DIÁRIO DE BITITA

Capa de Diário de Bitita. Rio de Janeiro: Nova Fronteira, 1986. Acervo Instituto Moreira Salles.
Diário de Bitita apresenta uma narrativa de elaboração das memórias de infância e juventude de Carolina em Sacramento e outras cidades do interior de MG e SP, até a chegada na capital São Paulo. O livro foi escrito quando a autora vivia em Parelheiros, já distante dos movimentados anos 60. 

O título que Carolina originalmente deu ao seu texto é Um Brasil para os brasileiros e remete a dois cadernos manuscritos, que desde 2006 estão sob a guarda do Instituto Moreira Salles. 
Em 1975, esses cadernos manuscritos foram entregues pela autora à pesquisadora Clélia Pisa, que a entrevistou, juntamente com Maryvonne Lapouge, para o livro Brasileiras, publicado apenas na França. Após o falecimento de Carolina, os cadernos foram editados na França e publicados em livro, em 1982, com o título Journal de Bitita. Em 1986, a obra foi traduzida diretamente do francês e lançada em português como Diário de Bitita.
Diário de Bitita é, portanto, uma tradução da versão francesa. Há inúmeras diferenças entre essas edições e o texto manuscrito de Carolina, revelando a repetição de um processo editorial que produziu graves mudanças na escrita da autora. 

“O pai de minha mãe foi Benedito José da Silva. Sobrenome do seu Sinhô. Era um preto alto e calmo, resignado com a sua condição de soldo da escravidão. Não sabia ler, mas era agradável no falar. Foi o preto mais bonito que já vi até hoje.”

“Na fazenda eu era a única menina preta. Mas o meu nome era igual ao da filha da fazendeira. Mas pedi a minha mãe para dizer que o meu nome era Bitita. Minha mãe sorriu dizendo que o meu nome é igual ao da minha avó materna.”

Carolina Maria de Jesus é uma intérprete do Brasil. Sua trajetória e produção nos permitem ler as contradições e fraturas mais profundas de nossa sociedade, principalmente o que nomeamos modernidade. 

O Brasil que ela elaborou narrativamente emerge de sua própria experiência e cotidiano, de seus interesses e assombros. Assim, ela construiu em Um brasil para os brasileiros, editado e publicado como Diário de Bitita, uma formalização narrativa da experiência histórica nacional pós-abolição, nos presenteando com um momento raro, pois são raras as elaborações narrativas feitas por pessoas negras sobre esse período da nossa história, tão fundamental para entendermos nossos caminhos de hoje.

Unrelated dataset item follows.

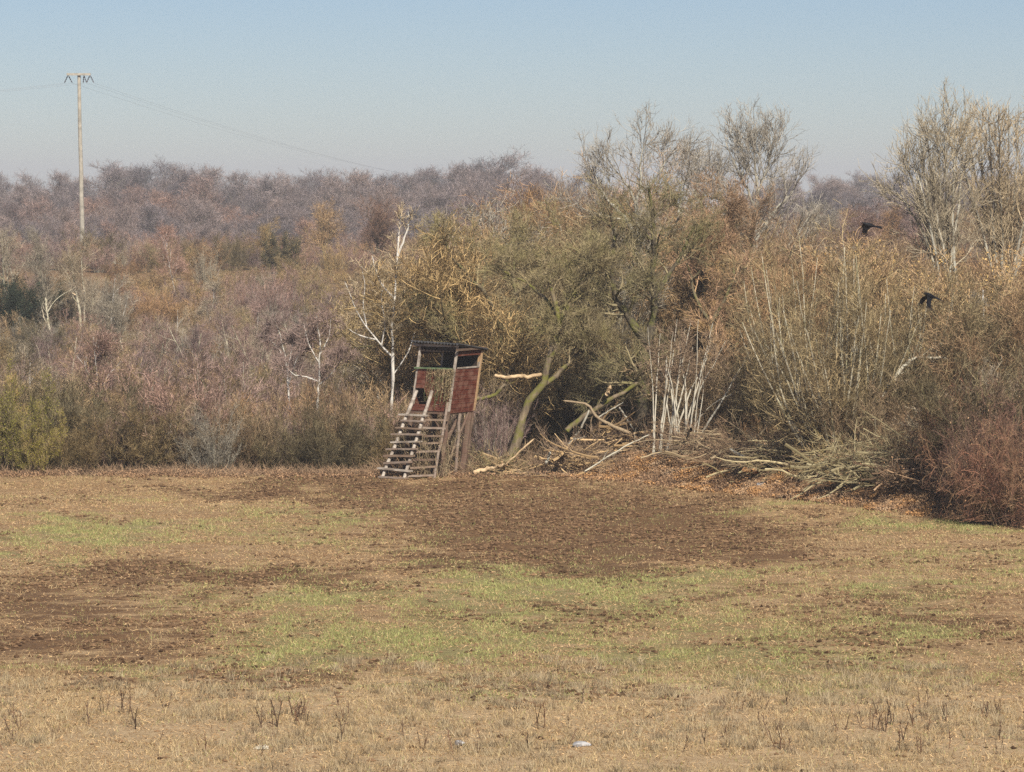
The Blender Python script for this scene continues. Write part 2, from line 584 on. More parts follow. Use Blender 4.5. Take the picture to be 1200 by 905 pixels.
rng = np.random.default_rng(11)
M_STRAW = twig_mat("straw", (.20, .12, .06), (.60, .44, .25))
M_GRASS = twig_mat("young_grass", (.18, .19, .06), (.42, .45, .18))
M_DRYGR = twig_mat("dry_grass", (.22, .15, .07), (.66, .50, .27))
M_CLOD = twig_mat("soil_clod", (.06, .03, .014), (.30, .175, .09))
M_STALK = twig_mat("dry_stalk", (.05, .03, .02), (.17, .10, .065))

x, y = scatter_xy(330000, 57, 124, rng)
z, s, g = surf_z(x, y)
keep = (rng.uniform(0, 1, len(x)) > s * .75 + .12 * g) & (y < edge(x) + .5) & (fbm(x * .7, y * .7, 91, 3) + rng.uniform(-.25, .25, len(x)) > .38)
x, y, z = x[keep], y[keep], z[keep]
v, f = straw_pieces(x, y, z, rng.uniform(.02, .08, len(x)), rng.uniform(.003, .008, len(x)), rng, .5)
me = make_mesh("straw_litter", v, f, np.repeat(rng.uniform(0, 1, len(x)) ** 1.3, 4), [M_STRAW])
tag(add_obj("straw_litter", me), "pale chopped straw lying scattered all over the field", "straw", kind='stuff')

x, y = scatter_xy(900000, 57, 122, rng)
z, s, g = surf_z(x, y)
cl = fbm(x * 1.6, y * .9, 41, 4)
keep = (rng.uniform(0, 1, len(x)) < (g * 1.1 * (1 - .6 * s) + .05) * sstep(.38, .62, cl)) & (y < edge(x) + .3)
x, y, z = x[keep], y[keep], z[keep]
v, f = tri_blades(x, y, z, rng.uniform(.03, .09, len(x)), rng.uniform(.003, .008, len(x)), rng, .6)
me = make_mesh("grass", v, f, np.repeat(rng.uniform(0, 1, len(x)), 3), [M_GRASS])
tag(add_obj("grass", me), "short pale green grass growing in patches across the stubble", "grass", kind='stuff')

x, y = scatter_xy(420000, 57, 120, rng)
z, s, g = surf_z(x, y)
cl = fbm(x * 1.1, y * .8, 61, 4)
keep = (rng.uniform(0, 1, len(x)) < (.25 + 1.2 * (y < 71.5 + 1.2 * np.sin(x * .4))) * (1 - .6 * s) * sstep(.36, .6, cl)) & (y < edge(x) + .3)
x, y, z = x[keep], y[keep], z[keep]
v, f = tri_blades(x, y, z, rng.uniform(.04, .15, len(x)), rng.uniform(.003, .007, len(x)), rng, .7)
me = make_mesh("dry_grass", v, f, np.repeat(rng.uniform(0, 1, len(x)), 3), [M_DRYGR])
tag(add_obj("dry_grass", me), "bleached dry grass and stubble tufts over the near field", "dry grass", kind='stuff')

x, y = scatter_xy(200000, 57, 122, rng)
z, s, g = surf_z(x, y)
keep = (rng.uniform(0, 1, len(x)) < (s * 1.1 + .04) * sstep(.38, .6, fbm(x * .9, y * .7, 171, 4))) & (y < edge(x) + .5)
x, y, z = x[keep], y[keep], z[keep]
n = len(x)
oct_v = np.array([[1, 0, 0], [-1, 0, 0], [0, 1, 0], [0, -1, 0], [0, 0, 1], [0, 0, -1]], float)
oct_f = np.array([[0, 2, 4], [2, 1, 4], [1, 3, 4], [3, 0, 4], [2, 0, 5], [1, 2, 5], [3, 1, 5], [0, 3, 5]])
sz = (rng.uniform(.3, 1, n) ** 3 * .055 + .008)
v = (oct_v[None] * rng.uniform(.6, 1.3, (n, 6, 1)) * sz[:, None, None] * np.array([1.3, 1.2, .7]))
v = v + np.stack([x, y, z + sz * .2], -1)[:, None]
f = (oct_f[None] + np.arange(n)[:, None, None] * 6).reshape(-1, 3)
me = make_mesh("soil_clods", v.reshape(-1, 3), f, np.repeat(rng.uniform(0, 1, n), 6), [M_CLOD])
tag(add_obj("soil_clods", me), "dark brown crumbly soil clods over the bare patches", "soil", kind='stuff')

n = 2600
cx_, cy_ = scatter_xy(n, 57, 73, rng)
kk_ = 26
x = (cx_[:, None] + rng.normal(size=(n, kk_)) * .07).ravel(); y = (cy_[:, None] + rng.normal(size=(n, kk_)) * .07).ravel()
keep = fbm(x * .6, y * .6, 201, 3) > .44
x, y = x[keep], y[keep]
z, s, g = surf_z(x, y)
hh = np.repeat(rng.uniform(.05, .24, n) ** 1.0, kk_)[keep] * rng.uniform(.5, 1.1, len(x))
v, f = tri_blades(x, y, z, hh, rng.uniform(.004, .008, len(x)), rng, .45)
tt = np.repeat(rng.uniform(0, 1, n), kk_)[keep] * .6 + rng.uniform(0, .4, len(x))
me = make_mesh("stubble", v, f, np.repeat(tt, 3), [twig_mat("stubble_blades", (.10, .06, .035), (.72, .56, .33))])
tag(add_obj("stubble", me), "tufts of brown and bleached stubble in the strip nearest the camera", "stubble", kind='stuff')

# dry weed stalks near the bottom of the picture
SPOT = []
for cx, n_, sx in ((348, 9, 14), (395, 3, 20), (60, 5, 60), (140, 3, 40), (230, 4, 50), (470, 3, 60), (560, 4, 60),
                   (640, 3, 40), (720, 3, 50), (830, 5, 60), (930, 5, 50), (1010, 9, 40), (1080, 12, 40), (1170, 8, 30), (890, 3, 40), (310, 4, 50), (20, 4, 20)):
    for _ in range(n_):
        SPOT.append((cx + rng.normal() * sx * .6, rng.uniform(832, 900) if cx != 348 else rng.uniform(845, 862)))
stalk_protos = []
for k in range(7):
    r2 = np.random.default_rng(500 + k)
    P, R = stems(r2, 1 + k % 3, .60, .03, (0, 14), .013, K=6, wig=.10, rend=.5)
    P2, R2 = grow(r2, P, R, 5 + k, .14, (25, 70), (.35, 1), 4, .2, .1, .7, .007)
    a = join([sweep(P, R, 5, r2.uniform(0, 1, len(P))), sweep(P2, R2, 4, r2.uniform(0, 1, len(P2)))])
    stalk_protos.append(make_mesh("weed_stalk", a[0], a[1], a[2], [M_STALK]))
for k, (px, py) in enumerate(SPOT):
    d = F_ * EYE / (py - 211)
    xx = X_at(px, d)
    o = add_obj("weed_stalk", stalk_protos[k % 7], None, (xx, d, gz1(xx, d) - .02), (0, 0, rng.uniform(0, 6.28)))
    s_ = rng.uniform(.55, 1.15) * (1.15 if abs(px - 348) < 25 else 1)
    o.scale = (s_, s_, s_)
    tag(o, "thin dark dry weed stalk standing upright in the near stubble", "weed stalk", "dry weed stalks at the near end of the field")


def rock_mesh(name, seed, size, mat, flat=.6):
    import bmesh
    bm = bmesh.new()
    bmesh.ops.create_icosphere(bm, subdivisions=3, radius=1)
    r = random.Random(seed)
    ph = [(r.uniform(0, 6), Vector((r.uniform(-1, 1), r.uniform(-1, 1), r.uniform(-1, 1)))) for _ in range(9)]
    for v_ in bm.verts:
        k = 1 + sum(.07 * math.sin(p + 4 * v_.co.dot(q)) for p, q in ph)
        v_.co = Vector((v_.co.x * size[0] * k, v_.co.y * size[1] * k, v_.co.z * size[2] * k * flat))
    me = bpy.data.meshes.new(name)
    bm.to_mesh(me); bm.free()
    me.materials.append(mat)
    return me


M_STONE = plain_mat("pale_stone", (.24, .24, .25), (.48, .47, .47), 9)
for px, py, sz, lab in ((680, 886, (.15, .10, .09), "larger flat pale grey stone lying in the stubble, right one of two"),
                        (538, 884, (.085, .07, .10), "small blue-grey stone in the stubble, left one of two"),
                        (882, 567, (.20, .15, .13), "pale grey stone at the foot of the leafy bank")):
    d = F_ * EYE / (py - 211)
    xx = X_at(px, d)
    if py < 600: d = 112.6
    o = add_obj("stone", rock_mesh("stone", int(px), sz, M_STONE), None, (xx, d, gz1(xx, d) + .03), (0, 0, .5))
    tag(o, lab, "stone", "loose stones")

r2 = np.random.default_rng(71)
P, R = stems(r2, 60, .26, .05, (0, 22), .002, K=5, wig=.15, rend=.6)
d = F_ * EYE / (893 - 211); xx = X_at(306, d)
a = sweep(P, R, 3, r2.uniform(.6, 1, len(P)))
b_ = leaves(r2, P, 900, .016, .014)
a = join([a, b_])
o = add_obj("grass_plume", make_mesh("grass_plume", a[0], a[1], a[2], [twig_mat("plume", (.5, .44, .32), (.85, .76, .60))]), None, (xx, d, gz1(xx, d)))
tag(o, "fluffy pale seed plume of grass standing at the bottom edge of the field", "grass plume")


# ------------------------------------------------------------------ plant kinds
def mk(name, parts, mat):
    a = join(parts)
    return make_mesh(name, a[0], a[1], a[2], [mat])


def seg(rng, PR, S, lo=0.0, hi=1.0):
    return sweep(PR[0], PR[1], S, lo + (hi - lo) * rng.uniform(0, 1, len(PR[0])) ** 1.35)


class Kind:
    def __init__(s, name, trunk, crown, H, extra=None):
        s.name, s.trunk, s.crown, s.H, s.extra = name, trunk, crown, H, extra
        s.cols = [None, None]
        for i, (me_, uni) in enumerate(((trunk, M_UNI_BARK), (crown, M_UNI_TW))):
            if me_.materials[0] in UNI:
                s.cols[i] = UNI[me_.materials[0]]
                me_.materials[0] = uni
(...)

O manuscrito original de “Um Brasil para os brasileiros” pode ser lido aqui:

“No mês de agosto, quando as noites eram mais quentes, nos agrupávamos ao redor do vovô para ouvi-lo contar os horrores da escravidão. Falava dos Palmares, o famoso quilombo onde os negros procuravam refúgio. 

O chefe era um negro corajoso de nome Zumbi. Que pretendia libertar os pretos. Houve um decreto: quem matasse o Zumbi ganharia duzentos mil-réis e um título nobre de barão. Mas onde é que já se viu um homem que mata assalariado receber um título de nobreza!”